_What the exercise asks_.
Within the entries below, please return exactly the lines from the one with "Write a Blender" through the one with "COL = scene.collection", leaving out any pictures.
>> Begin
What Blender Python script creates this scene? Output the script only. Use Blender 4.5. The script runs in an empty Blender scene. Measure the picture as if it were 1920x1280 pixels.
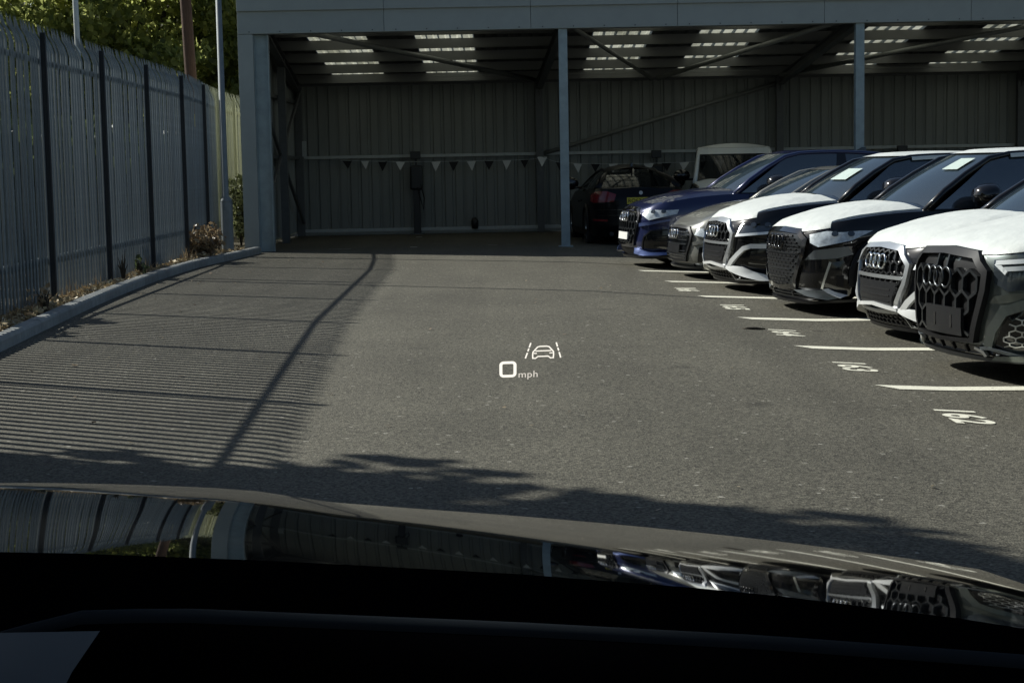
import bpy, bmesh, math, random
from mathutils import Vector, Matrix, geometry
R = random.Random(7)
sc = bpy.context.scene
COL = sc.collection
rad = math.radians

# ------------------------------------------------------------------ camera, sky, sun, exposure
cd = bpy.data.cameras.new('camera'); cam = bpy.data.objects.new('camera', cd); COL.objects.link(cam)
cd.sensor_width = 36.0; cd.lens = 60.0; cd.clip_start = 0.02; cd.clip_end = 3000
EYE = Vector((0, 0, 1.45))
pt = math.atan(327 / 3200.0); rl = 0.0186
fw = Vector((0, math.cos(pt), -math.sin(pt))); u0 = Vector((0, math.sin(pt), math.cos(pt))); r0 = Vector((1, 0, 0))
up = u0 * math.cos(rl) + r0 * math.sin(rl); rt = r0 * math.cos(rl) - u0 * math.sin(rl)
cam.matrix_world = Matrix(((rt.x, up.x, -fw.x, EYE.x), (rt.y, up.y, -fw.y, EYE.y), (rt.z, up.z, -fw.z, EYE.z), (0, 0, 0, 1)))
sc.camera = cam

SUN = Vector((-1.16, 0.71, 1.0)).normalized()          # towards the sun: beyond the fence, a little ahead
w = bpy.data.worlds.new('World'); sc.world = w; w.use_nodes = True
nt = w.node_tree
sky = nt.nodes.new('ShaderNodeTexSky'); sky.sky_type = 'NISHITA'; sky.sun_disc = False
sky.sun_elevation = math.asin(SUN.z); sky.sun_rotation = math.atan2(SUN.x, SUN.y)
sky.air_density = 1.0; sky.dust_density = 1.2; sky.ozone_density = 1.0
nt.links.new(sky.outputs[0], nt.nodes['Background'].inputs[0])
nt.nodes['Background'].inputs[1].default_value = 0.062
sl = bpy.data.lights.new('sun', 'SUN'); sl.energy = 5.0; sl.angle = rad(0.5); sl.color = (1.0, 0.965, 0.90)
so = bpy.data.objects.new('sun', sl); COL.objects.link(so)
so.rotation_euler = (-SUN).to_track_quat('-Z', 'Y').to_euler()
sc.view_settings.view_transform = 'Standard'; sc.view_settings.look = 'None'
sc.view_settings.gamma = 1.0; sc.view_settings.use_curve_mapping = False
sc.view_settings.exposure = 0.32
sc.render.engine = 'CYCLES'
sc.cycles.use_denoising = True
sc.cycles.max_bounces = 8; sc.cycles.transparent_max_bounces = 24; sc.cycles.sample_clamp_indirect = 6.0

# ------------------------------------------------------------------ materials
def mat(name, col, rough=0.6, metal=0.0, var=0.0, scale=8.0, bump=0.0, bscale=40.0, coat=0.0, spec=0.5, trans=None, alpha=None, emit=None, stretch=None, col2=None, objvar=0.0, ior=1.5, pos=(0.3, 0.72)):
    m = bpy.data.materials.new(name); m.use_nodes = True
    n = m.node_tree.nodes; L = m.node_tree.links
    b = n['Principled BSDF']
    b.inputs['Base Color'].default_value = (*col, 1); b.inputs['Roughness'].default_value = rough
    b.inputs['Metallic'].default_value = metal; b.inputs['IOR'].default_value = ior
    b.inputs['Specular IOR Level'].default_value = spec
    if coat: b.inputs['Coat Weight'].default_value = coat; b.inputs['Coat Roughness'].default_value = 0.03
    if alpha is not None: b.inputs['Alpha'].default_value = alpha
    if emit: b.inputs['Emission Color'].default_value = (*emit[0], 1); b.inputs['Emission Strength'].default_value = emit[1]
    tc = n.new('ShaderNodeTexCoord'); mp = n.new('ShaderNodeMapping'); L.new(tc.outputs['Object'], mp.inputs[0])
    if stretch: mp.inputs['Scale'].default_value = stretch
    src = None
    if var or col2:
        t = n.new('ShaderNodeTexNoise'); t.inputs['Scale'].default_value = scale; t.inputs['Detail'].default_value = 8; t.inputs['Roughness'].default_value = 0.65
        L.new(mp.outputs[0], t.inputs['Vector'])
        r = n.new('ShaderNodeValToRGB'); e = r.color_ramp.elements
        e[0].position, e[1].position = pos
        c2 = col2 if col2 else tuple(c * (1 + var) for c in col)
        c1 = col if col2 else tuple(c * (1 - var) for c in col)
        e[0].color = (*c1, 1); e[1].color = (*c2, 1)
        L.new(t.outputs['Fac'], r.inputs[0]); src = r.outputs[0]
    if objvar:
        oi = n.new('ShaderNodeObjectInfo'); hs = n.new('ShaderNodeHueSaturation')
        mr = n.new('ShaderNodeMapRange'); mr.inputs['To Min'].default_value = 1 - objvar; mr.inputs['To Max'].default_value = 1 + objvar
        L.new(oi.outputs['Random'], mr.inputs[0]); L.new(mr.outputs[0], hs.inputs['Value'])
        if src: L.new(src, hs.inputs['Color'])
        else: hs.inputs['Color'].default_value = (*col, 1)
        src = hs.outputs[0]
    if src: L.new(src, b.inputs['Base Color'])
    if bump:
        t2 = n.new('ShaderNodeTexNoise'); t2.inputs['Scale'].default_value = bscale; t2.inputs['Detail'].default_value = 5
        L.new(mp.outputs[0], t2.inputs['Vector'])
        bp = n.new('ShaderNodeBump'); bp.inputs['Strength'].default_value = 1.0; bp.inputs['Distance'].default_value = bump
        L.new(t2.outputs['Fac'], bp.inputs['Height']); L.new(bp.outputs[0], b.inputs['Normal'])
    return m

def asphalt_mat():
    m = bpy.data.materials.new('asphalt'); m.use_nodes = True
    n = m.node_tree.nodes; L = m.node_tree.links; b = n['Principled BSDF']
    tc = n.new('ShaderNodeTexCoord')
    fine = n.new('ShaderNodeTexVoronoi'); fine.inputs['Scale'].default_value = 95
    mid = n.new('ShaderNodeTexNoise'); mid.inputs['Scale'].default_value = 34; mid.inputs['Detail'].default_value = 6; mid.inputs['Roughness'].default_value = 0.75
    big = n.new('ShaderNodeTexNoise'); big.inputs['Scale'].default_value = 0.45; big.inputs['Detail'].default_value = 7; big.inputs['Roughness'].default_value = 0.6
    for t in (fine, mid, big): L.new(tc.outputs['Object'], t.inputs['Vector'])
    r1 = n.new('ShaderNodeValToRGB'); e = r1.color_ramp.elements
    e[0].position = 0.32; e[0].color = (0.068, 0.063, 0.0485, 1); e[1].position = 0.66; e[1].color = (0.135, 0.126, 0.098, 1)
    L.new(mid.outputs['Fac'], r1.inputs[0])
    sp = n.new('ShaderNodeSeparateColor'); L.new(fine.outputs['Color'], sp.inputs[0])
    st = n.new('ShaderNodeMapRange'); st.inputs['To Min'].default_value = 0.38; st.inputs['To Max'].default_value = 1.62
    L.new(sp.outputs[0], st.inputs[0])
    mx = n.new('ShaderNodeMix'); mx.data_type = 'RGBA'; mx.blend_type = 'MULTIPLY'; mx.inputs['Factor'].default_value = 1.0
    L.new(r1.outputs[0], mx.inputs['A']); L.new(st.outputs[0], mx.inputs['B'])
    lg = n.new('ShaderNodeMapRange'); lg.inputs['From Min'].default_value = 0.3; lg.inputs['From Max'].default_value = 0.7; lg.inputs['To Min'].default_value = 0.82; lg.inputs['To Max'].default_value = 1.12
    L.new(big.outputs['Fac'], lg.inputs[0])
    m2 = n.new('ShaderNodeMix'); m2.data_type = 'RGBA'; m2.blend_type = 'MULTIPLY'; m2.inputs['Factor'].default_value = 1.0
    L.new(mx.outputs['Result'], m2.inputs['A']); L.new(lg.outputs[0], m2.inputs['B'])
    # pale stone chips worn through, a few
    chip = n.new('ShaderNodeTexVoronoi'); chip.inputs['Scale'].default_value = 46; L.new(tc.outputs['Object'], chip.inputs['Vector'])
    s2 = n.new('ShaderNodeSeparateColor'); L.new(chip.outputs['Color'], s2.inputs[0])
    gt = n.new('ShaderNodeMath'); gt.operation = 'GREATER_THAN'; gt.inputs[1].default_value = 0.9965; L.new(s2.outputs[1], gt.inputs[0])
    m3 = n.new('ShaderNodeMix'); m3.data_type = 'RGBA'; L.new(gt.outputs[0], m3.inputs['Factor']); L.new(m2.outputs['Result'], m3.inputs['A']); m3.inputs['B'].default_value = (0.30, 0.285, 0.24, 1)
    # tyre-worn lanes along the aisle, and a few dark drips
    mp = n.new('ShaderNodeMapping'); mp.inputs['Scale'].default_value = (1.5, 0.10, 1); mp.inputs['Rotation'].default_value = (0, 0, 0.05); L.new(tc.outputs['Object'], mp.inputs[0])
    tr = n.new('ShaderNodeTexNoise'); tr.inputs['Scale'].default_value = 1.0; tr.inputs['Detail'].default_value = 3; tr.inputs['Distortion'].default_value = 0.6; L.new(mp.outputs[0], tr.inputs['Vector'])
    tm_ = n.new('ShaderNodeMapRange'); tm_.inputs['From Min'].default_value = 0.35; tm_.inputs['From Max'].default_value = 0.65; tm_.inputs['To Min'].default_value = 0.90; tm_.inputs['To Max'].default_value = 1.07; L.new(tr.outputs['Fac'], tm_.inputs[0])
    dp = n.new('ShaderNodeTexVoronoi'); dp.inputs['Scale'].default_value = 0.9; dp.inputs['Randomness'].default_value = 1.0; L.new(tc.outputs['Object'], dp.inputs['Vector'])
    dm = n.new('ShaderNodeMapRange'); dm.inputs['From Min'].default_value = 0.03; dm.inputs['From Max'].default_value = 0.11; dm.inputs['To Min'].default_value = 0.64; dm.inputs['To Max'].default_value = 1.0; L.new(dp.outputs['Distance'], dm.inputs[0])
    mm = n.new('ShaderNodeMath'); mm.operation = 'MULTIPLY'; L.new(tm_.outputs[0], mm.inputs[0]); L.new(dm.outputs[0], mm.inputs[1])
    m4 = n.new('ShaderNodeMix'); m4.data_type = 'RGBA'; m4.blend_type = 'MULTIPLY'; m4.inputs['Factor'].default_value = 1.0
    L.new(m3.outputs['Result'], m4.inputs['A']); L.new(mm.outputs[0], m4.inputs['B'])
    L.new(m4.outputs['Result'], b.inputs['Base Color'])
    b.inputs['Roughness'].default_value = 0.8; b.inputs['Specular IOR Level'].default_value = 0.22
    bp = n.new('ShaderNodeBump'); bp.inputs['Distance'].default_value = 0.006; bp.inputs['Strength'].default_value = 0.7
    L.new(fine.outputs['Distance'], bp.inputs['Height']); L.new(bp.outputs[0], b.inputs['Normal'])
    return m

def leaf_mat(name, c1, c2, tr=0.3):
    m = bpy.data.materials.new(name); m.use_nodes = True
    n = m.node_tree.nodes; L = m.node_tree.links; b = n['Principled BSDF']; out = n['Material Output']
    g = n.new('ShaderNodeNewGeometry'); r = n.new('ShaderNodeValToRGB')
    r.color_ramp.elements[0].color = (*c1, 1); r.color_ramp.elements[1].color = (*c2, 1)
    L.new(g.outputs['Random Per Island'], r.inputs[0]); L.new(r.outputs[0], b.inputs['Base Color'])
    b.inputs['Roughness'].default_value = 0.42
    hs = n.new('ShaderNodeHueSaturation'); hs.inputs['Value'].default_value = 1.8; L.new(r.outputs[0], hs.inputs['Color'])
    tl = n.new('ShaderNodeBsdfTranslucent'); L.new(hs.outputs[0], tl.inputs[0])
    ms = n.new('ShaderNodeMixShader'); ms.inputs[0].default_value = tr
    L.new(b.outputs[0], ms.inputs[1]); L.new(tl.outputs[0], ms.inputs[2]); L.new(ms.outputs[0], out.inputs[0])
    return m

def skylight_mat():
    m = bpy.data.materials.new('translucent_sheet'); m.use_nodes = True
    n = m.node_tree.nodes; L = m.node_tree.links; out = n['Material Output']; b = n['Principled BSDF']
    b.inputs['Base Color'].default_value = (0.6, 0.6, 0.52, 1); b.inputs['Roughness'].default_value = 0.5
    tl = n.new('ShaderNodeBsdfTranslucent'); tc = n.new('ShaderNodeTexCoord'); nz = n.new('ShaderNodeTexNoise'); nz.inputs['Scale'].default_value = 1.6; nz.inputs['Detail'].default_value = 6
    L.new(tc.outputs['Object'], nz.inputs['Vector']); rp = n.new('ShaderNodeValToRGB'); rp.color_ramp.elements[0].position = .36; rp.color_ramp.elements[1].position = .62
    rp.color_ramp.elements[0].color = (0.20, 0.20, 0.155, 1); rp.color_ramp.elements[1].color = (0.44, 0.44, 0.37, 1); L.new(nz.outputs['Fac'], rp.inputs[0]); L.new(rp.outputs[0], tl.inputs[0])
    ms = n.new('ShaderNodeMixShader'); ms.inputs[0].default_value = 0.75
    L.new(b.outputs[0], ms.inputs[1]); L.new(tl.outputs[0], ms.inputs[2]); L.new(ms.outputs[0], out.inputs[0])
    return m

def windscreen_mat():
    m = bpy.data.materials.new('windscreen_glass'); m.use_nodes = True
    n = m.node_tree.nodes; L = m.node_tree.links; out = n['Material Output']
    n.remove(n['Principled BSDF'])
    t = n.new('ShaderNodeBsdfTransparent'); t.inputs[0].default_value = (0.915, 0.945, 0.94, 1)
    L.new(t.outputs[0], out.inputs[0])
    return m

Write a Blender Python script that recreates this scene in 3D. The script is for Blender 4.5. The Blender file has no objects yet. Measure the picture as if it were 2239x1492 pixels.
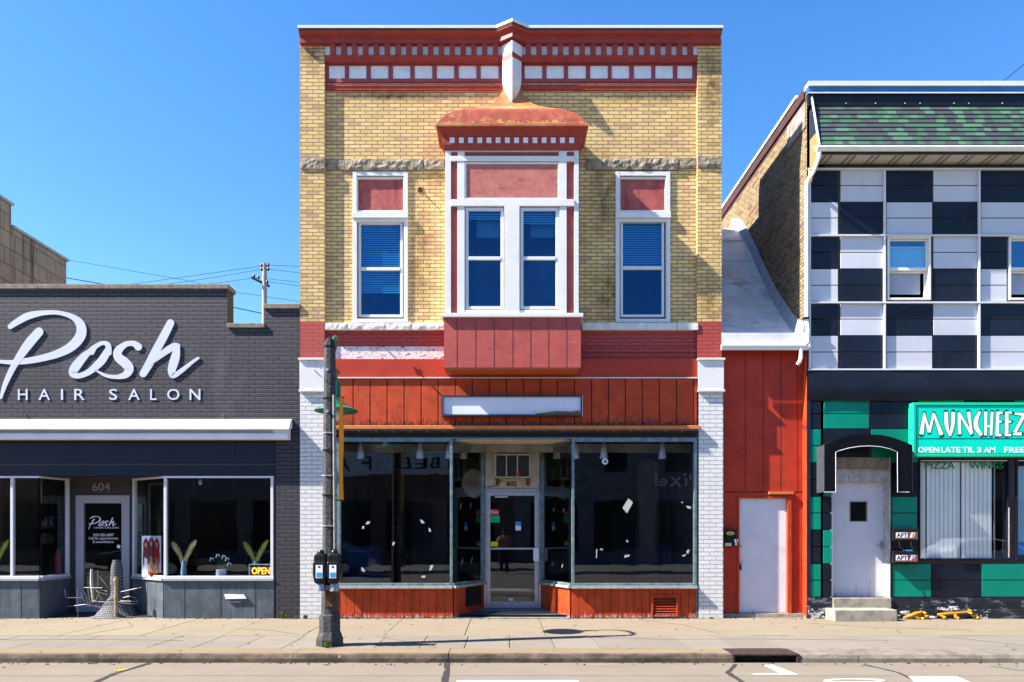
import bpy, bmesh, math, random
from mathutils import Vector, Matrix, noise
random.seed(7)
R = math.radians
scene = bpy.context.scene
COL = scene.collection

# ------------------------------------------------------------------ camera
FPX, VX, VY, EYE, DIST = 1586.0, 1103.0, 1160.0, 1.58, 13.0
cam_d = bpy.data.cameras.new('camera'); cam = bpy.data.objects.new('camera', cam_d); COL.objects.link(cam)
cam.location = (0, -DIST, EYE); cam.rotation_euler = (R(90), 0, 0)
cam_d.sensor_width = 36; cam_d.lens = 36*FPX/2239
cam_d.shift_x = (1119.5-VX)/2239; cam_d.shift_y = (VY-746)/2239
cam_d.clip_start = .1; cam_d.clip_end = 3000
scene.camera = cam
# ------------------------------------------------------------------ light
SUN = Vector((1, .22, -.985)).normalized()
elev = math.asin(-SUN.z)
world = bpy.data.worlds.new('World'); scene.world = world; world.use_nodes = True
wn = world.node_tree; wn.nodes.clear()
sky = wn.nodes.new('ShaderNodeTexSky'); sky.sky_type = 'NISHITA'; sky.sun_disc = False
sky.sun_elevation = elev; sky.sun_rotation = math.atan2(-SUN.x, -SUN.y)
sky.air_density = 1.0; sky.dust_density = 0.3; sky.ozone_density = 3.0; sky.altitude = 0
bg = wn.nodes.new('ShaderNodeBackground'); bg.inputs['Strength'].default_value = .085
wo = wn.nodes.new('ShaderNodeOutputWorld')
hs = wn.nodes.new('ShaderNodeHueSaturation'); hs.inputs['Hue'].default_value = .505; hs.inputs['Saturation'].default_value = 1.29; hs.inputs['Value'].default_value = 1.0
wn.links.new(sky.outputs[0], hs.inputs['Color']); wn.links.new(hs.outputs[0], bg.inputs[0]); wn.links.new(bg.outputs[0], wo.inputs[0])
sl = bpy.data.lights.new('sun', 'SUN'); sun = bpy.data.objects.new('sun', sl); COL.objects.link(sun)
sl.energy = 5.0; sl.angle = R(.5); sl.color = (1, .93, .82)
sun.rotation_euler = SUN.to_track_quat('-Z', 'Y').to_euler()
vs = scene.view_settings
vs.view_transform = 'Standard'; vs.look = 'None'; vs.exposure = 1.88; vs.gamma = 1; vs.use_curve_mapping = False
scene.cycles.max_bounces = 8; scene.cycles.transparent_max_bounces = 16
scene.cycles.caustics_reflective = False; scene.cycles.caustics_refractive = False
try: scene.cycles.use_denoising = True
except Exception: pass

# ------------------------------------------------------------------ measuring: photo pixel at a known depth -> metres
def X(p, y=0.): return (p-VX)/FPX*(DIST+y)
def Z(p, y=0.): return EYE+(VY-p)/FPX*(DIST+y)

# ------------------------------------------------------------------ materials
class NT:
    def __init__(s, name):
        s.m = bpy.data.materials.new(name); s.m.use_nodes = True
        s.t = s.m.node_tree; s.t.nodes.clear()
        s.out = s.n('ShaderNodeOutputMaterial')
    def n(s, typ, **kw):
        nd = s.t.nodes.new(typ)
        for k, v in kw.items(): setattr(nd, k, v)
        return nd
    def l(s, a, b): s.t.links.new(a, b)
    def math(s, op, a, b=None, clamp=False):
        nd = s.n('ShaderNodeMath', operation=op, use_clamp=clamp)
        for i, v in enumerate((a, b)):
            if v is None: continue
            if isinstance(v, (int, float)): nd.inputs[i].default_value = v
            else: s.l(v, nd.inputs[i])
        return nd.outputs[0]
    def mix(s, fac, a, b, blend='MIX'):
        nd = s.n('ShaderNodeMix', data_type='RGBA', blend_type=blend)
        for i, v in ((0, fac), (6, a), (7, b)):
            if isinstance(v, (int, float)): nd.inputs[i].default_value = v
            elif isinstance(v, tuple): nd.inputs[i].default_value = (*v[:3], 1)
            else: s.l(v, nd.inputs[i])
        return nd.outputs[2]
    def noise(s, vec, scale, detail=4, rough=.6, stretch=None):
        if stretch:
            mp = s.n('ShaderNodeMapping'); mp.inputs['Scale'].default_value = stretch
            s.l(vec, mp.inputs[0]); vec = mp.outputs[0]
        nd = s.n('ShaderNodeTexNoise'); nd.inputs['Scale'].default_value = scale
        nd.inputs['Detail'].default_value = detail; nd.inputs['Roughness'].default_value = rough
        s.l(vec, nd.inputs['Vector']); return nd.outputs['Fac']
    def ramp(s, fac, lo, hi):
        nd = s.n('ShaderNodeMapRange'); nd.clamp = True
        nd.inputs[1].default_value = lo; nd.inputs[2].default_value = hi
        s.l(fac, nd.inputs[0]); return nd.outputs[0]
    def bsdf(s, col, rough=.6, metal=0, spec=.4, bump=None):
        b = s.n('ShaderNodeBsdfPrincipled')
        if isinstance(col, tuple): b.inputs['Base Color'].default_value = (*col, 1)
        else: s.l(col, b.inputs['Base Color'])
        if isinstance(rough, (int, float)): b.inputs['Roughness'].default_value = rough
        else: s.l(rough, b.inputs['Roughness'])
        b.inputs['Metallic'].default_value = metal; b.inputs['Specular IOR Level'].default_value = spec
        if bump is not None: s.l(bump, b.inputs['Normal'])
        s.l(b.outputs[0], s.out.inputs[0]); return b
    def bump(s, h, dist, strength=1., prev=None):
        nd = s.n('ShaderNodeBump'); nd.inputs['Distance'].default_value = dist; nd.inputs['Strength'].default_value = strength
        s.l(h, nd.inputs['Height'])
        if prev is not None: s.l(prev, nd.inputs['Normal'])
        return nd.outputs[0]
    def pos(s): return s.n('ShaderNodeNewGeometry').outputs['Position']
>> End
_Finished task_.
Write a Blender Python script that recreates this scene in 3D. The script is for Blender 4.5. The Blender file has no objects yet. Measure the picture as if it were 2239x1492 pixels.
import bpy, bmesh, math, random
from mathutils import Vector, Matrix, noise
random.seed(7)
R = math.radians
scene = bpy.context.scene
COL = scene.collection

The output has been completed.